Interrogé par sur l'obligation pour l'Etat de partager des impôts dont il bénéficie aujourd'hui exclusivement, André Laignel a déclaré : "Trouver des recettes pour l'Etat, c'est son problème. C'est lui qui s'est mis dans cette situation."
"Le CFL a le sens des réalités"
Le CFL a "collectivement écarté" la piste d'un "impôt résidentiel" que plusieurs associations d'élus locaux, dont l'Association des maires de France et France urbaine, souhaitent la création. "Nous l'avons fait à regret, a dit André Laignel. Il est évident que ce serait beaucoup plus intelligent de pouvoir faire une taxe résidentielle plutôt que d'aller picorer de la TVA." Mais, "le gouvernement a exclu" que la suppression de la taxe d'habitation "puisse faire l'objet d'un impôt nouveau", a-t-il dit. En ajoutant que ce choix "tient compte de l'état du dossier". "Aller expliquer aux citoyens qu'on supprime la TH [taxe d'habitation] et qu'ils vont payer une taxe résidentielle, c'est ingérable politiquement", a-t-il considéré.
Dans les recommandations finales qu'il adoptera au plus tard à la fin du mois de mars, le CFL prônera aussi l'engagement de la révision des valeurs locatives des locaux d'habitation et l'introduction dans la loi d'une définition "plus objective et opérationnelle" de l'autonomie financière et fiscale des collectivités territoriales. La modification constitutionnelle voulue par le président de la République offrirait une fenêtre, a estimé André Laignel en rappelant que le Sénat s'est attelé à ce chantier.
Il reste au CFL à "affiner" ses propositions sur les départements, a déclaré le président de l'instance. "Il y aura aussi un petit volet 'régions' sur lequel il nous faudra travailler et des éléments sur les Dom-Tom [l'outre-mer]", a-t-il encore précisé.

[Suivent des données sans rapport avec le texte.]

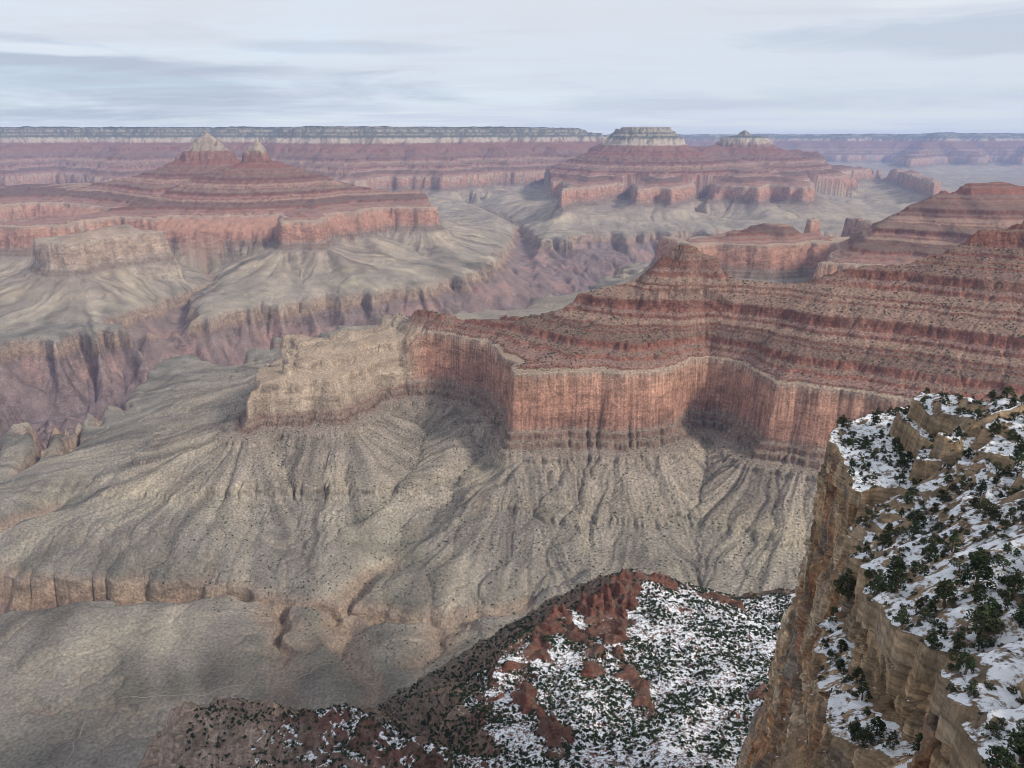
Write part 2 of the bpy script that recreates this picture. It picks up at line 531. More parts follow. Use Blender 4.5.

Si le président du CFL est satisfait des travaux de l'instance, il n'en reste pas moins très critique sur la suppression de la taxe d'habitation. "Ce qui nous est proposé [avec cette réforme] aboutira obligatoirement à un recul de l'autonomie fiscale des collectivités territoriales. Le système sera encore plus injuste à l'arrivée", a-t-il conclu.